Q: But it also seemed like she was just there to highlight a different Don Draper’s character, much like the other women were just there to highlight the pathos of the male characters. Meaning, I guess, that the second-class citizenship of the women was just being reinforced in the roles the women are given.
VS: All the men have different women to illustrate different aspects of their lives. The women are forced into these roles where they’re supposed to be happy with a demeaning, uninteresting desk job, where they’re just a fluffer for their boss.
Q: Is it possible for such a portrayal to be feminist?
VS: What do you mean?
Q: I guess I mean, is that necessarily un-feminist? Can that be feminist?
VS: Can that be feminist? Having a demoralizing desk job?
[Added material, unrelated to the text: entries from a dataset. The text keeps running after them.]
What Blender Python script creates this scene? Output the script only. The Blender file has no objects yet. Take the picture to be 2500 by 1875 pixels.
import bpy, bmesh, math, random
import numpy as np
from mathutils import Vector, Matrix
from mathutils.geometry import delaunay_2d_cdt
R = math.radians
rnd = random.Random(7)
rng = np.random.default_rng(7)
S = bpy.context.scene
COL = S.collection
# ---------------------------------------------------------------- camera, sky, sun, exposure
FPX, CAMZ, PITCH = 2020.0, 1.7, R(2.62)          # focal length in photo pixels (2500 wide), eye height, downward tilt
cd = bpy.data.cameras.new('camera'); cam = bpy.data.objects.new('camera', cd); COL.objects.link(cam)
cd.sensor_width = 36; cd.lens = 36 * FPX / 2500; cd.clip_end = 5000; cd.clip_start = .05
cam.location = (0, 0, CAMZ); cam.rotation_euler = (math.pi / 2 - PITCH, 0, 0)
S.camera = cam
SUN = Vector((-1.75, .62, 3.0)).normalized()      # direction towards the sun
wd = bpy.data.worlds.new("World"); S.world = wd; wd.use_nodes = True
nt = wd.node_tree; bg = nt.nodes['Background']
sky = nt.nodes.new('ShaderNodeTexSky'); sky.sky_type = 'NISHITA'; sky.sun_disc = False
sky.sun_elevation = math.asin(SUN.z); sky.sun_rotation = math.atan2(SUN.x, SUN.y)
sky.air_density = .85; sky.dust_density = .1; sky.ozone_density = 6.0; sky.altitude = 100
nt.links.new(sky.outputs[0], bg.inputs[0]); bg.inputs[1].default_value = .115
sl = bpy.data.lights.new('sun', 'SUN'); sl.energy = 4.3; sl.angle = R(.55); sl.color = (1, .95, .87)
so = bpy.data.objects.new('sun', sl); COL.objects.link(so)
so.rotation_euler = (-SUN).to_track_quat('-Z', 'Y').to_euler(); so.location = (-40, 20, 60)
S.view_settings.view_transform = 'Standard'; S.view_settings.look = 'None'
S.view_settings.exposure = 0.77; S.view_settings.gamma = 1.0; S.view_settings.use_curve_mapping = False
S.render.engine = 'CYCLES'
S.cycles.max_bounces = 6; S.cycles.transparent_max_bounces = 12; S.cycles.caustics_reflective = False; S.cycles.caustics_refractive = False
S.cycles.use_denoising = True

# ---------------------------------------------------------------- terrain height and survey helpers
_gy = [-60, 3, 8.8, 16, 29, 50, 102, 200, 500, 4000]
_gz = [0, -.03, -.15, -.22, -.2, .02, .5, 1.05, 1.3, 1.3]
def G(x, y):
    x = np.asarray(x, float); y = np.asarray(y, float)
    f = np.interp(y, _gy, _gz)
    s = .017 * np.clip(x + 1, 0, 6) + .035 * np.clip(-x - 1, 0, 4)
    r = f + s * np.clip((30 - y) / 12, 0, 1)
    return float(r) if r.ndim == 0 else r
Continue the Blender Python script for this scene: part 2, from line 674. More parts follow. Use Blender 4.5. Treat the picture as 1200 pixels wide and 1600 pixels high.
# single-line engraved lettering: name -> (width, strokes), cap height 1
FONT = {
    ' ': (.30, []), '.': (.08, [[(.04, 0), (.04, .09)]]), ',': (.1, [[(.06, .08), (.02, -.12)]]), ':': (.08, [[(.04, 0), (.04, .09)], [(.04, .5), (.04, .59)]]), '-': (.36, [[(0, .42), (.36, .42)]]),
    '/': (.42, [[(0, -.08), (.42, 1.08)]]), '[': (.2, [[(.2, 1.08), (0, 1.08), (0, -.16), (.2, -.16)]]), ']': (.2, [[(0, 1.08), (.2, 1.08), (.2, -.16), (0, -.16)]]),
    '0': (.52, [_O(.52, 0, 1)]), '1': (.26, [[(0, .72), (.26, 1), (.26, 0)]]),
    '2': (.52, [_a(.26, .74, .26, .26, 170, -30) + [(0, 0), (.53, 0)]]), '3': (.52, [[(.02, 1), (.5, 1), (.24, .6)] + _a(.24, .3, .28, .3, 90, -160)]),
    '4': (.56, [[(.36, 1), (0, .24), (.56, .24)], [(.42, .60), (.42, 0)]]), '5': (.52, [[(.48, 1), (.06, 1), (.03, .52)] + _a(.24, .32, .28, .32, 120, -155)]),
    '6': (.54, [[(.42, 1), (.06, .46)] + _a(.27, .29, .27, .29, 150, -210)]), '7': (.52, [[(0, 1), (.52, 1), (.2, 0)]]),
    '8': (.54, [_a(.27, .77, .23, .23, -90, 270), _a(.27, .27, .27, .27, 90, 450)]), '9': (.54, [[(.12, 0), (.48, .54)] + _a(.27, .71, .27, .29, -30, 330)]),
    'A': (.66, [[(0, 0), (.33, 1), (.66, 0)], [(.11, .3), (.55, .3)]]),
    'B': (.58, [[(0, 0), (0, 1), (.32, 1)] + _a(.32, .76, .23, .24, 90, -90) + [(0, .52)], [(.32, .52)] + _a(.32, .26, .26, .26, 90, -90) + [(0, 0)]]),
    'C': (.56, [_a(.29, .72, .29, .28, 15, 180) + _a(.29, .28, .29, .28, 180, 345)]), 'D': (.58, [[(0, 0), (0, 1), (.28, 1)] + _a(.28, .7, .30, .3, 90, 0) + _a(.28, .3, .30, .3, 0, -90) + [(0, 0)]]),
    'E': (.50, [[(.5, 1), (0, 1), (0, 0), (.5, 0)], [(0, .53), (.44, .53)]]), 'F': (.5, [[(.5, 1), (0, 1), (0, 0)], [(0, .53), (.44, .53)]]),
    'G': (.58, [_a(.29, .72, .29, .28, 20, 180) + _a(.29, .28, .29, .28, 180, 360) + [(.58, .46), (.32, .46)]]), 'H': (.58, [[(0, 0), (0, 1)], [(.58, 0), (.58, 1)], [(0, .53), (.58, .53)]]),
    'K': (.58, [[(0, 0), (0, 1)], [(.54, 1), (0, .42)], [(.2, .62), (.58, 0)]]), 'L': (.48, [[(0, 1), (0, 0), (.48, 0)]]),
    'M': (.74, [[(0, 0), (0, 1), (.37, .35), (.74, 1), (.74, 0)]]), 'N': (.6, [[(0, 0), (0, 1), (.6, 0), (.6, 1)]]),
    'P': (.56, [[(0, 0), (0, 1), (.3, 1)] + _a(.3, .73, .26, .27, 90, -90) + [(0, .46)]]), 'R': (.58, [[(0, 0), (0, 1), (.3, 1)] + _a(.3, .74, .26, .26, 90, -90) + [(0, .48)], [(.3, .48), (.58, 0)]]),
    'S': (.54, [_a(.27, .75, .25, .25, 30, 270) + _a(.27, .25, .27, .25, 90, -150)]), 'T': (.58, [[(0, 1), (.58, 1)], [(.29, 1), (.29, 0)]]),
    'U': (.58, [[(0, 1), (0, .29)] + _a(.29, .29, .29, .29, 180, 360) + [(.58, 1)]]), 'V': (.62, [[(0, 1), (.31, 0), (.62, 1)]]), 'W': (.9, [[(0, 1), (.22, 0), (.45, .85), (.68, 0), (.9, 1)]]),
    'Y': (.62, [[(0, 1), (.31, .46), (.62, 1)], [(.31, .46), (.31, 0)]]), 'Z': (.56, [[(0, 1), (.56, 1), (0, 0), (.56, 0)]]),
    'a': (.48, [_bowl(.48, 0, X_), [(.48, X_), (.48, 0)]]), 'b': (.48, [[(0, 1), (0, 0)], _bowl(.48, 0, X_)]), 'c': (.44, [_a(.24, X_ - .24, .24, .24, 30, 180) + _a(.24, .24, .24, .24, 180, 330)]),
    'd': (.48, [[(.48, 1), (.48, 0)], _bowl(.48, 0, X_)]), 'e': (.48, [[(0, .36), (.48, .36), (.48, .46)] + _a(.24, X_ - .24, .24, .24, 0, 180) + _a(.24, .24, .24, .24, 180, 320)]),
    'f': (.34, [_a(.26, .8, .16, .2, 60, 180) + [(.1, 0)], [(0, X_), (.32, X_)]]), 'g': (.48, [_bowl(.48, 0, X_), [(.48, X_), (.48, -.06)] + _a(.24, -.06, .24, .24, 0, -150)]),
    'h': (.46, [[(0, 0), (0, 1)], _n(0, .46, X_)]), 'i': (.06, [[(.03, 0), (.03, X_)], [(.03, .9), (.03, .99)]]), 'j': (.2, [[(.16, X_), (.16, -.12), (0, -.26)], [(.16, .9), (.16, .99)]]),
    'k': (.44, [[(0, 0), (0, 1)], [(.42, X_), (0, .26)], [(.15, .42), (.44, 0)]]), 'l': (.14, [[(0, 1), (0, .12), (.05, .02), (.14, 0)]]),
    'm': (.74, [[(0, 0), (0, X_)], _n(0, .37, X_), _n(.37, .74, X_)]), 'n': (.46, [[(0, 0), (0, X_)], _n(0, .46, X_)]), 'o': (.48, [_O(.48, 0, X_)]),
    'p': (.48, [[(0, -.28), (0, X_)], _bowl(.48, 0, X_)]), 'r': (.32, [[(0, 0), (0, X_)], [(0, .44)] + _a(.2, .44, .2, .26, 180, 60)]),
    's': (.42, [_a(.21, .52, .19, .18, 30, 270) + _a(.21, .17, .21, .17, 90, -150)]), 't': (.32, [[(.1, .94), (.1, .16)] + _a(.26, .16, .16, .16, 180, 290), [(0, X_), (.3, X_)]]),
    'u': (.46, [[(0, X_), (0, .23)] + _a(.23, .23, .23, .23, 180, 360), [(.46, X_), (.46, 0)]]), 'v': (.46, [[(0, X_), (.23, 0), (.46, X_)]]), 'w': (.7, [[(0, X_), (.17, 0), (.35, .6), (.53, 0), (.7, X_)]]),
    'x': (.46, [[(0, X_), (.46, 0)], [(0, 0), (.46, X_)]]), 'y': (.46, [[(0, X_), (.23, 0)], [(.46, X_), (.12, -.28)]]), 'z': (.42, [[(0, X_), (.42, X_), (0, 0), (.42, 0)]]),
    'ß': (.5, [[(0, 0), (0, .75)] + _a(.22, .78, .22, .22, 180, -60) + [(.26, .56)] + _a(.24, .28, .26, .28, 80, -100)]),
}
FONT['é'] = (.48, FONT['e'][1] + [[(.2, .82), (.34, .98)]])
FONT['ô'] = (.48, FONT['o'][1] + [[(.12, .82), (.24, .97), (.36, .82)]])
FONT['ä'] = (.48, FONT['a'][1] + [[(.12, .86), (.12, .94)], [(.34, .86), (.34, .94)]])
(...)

Q: No, portraying that reality, if that was the reality.
VS: I guess I go back to, “is this an interesting show for me to watch?” And for me, the answer is no. I don’t think Mad Men wants to think of itself as a feminist show. I don’t even think about Mad Men.
Q: Is Mad Men a feminist show?
VS: I would say definitely not. If that was a goal of the show, then it has utterly failed to speak to a feminist audience.
Be sure to check back in two weeks for part 2 of this interview with underground, feminist activist, Vageena Strideright.

Please post a picture of this Vageena Strideright. I would like to know how hot she is.
“[I]t has utterly failed to speak to a feminist audience.”
Ugh. The arrogance. The more accurate statement is that Mad Men has utterly failed to speak to ONE MEMBER of a feminist audience (whatever that is), that member being Ms. Strideright.
Another member of a feminist audience might argue, just as reasonably, that Mad Men lays bare the emptiness and hypocrisy of American patriarchy in the mid-20th century. Or that it offers a delicate, nuanced portrayal of the overwhelming frustrations felt by certain populations of women in that era. Those things just might speak to other members of a feminist audience.
J.D. — I hear you. But I would also ask you what is the point of doing a “delicate, nuanced portrayal of the overwhelming frustrations felt by certain populations of women in that era” for today’s world?
And consider this: http://www.google.com/m/products/detail?oe=UTF-8&source=gp2&client=safari&q=mad+men+Barbie+doll&channel=products&hl=en&cid=1095456928074248932
It’s a Barbie Doll take on Joan’s character. What is that celebrating and who is making a profit on that?